Compulsory pension system to boost savings

Compulsory pension system to boost savings

ANKARA
A draft bill which revises the private pension system, dubbed BES in Turkey, so as to stipulate automatic coverage of all wage earners under the age of 45 to the system by their employers, was accepted at a parliamentary commission late Aug. 9 in a bid to boost the country’s savings, Reuters has  reported.

Employers will include their employees in a pension system which is offered by a company authorized by the Treasury in line with the new regulation.

The contribution margin of the employee will equal some 3 percent of the actual premium yield. The cabinet will be able to double this amount, decrease it to 1 percent or put a fixed limit to the contribution margin, according to Reuters. 

Finance Minister Naci Ağbal said the draft bill would enable the private pension system to spread and workers to increase their welfare during retirement.

“This draft will also create a diminishing impact on the current account deficit by raising savings,” he noted in a speech at the commission.

With the new system, which is planned to come online by next year, some 100 billion Turkish Liras (around $34 billion) of additional resources will be created over the next decade with the expected participation of some 6.7 million people in the private pension system, according to Ağbal.

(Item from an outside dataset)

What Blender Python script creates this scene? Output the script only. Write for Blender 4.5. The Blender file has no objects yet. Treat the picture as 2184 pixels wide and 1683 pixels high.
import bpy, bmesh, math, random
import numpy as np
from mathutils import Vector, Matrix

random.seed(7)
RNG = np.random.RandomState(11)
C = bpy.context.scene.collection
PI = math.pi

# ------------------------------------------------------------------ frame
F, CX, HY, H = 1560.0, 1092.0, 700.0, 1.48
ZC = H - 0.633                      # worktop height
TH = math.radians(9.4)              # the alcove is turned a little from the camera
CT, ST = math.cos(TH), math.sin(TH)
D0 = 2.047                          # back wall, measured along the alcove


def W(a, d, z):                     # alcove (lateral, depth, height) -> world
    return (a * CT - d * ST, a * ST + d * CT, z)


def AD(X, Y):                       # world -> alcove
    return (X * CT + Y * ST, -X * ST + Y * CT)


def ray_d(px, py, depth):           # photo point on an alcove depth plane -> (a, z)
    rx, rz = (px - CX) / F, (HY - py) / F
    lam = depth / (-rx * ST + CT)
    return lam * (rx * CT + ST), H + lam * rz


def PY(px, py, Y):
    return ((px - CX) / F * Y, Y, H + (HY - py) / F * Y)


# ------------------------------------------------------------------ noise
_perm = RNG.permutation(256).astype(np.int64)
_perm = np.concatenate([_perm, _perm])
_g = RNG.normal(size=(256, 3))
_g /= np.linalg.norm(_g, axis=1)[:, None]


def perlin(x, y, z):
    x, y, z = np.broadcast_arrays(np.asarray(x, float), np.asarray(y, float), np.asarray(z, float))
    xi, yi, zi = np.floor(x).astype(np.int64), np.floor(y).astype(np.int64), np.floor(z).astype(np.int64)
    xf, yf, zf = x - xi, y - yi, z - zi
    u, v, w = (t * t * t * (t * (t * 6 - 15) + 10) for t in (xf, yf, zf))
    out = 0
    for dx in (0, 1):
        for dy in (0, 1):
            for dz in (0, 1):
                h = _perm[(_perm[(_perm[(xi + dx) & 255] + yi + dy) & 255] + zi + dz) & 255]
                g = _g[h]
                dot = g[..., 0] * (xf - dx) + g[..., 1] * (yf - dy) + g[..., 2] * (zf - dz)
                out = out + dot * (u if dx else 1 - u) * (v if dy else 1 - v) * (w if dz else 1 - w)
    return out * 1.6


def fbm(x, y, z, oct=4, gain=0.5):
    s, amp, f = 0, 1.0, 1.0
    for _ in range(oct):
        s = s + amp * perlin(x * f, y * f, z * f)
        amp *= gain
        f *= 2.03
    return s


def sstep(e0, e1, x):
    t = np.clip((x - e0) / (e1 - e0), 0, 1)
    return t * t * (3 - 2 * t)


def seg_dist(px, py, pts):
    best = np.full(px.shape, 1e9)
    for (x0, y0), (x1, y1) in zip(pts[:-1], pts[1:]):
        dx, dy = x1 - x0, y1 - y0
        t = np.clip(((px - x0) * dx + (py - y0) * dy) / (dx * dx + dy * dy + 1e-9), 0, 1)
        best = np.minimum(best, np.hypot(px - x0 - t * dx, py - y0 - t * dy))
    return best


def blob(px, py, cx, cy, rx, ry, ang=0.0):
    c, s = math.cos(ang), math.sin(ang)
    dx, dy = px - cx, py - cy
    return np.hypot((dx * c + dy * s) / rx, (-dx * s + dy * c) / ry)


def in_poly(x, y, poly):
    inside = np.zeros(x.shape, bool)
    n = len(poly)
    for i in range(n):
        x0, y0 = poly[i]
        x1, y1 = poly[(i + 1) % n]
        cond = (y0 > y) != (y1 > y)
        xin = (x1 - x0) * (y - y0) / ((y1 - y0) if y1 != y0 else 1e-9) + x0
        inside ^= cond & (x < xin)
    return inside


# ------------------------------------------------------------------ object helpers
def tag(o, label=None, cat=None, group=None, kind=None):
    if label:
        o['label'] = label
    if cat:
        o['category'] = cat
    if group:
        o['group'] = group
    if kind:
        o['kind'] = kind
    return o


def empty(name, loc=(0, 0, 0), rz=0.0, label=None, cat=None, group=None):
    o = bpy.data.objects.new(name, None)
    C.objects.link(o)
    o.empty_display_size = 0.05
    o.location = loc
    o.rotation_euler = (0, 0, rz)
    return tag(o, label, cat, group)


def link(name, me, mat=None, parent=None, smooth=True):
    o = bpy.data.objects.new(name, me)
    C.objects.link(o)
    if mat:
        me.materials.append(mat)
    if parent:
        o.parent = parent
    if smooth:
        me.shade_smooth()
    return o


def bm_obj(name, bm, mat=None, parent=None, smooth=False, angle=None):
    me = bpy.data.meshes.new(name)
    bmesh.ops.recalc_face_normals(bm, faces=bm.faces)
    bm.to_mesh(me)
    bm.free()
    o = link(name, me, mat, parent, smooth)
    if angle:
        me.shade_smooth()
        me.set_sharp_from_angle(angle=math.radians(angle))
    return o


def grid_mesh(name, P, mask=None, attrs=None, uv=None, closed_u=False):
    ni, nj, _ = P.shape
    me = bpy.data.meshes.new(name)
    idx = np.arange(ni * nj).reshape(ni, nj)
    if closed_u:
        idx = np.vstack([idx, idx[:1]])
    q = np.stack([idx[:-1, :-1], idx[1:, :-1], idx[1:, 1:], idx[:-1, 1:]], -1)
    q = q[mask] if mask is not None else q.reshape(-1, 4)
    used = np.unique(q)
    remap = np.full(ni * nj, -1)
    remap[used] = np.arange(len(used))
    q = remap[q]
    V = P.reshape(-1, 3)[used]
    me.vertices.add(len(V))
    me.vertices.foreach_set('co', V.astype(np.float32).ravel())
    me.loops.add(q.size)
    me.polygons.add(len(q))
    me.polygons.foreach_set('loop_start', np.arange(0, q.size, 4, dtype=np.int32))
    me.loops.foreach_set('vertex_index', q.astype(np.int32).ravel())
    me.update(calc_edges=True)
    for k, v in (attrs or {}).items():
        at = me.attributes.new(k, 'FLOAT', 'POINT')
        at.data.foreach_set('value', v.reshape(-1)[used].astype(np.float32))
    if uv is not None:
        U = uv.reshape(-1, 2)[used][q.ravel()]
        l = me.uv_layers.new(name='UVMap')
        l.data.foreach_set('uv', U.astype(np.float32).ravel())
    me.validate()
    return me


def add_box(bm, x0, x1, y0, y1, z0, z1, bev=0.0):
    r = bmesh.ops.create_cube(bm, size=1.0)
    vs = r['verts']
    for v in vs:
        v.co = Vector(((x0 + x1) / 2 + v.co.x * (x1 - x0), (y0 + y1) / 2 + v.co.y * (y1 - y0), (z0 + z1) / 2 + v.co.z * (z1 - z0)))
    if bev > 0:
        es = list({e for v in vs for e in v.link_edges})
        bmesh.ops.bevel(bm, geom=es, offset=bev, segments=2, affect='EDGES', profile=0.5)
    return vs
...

The 25-percent state contribution to the payments will be preserved in the new system and an additional 1,000-lira contribution will be granted to those who remain in the system after a two month trial period, he added, as quoted by Reuters.

Workers who do not want to use the plan will be able to exit in this two-month period, and their savings will be returned to them. The private pension system currently has 6.4 million users and 56 billion liras of funds in total. This amount is around 2.5 percent of the country’s gross domestic product.

The low private saving rate has been long been the Achilles heel of the Turkish economy.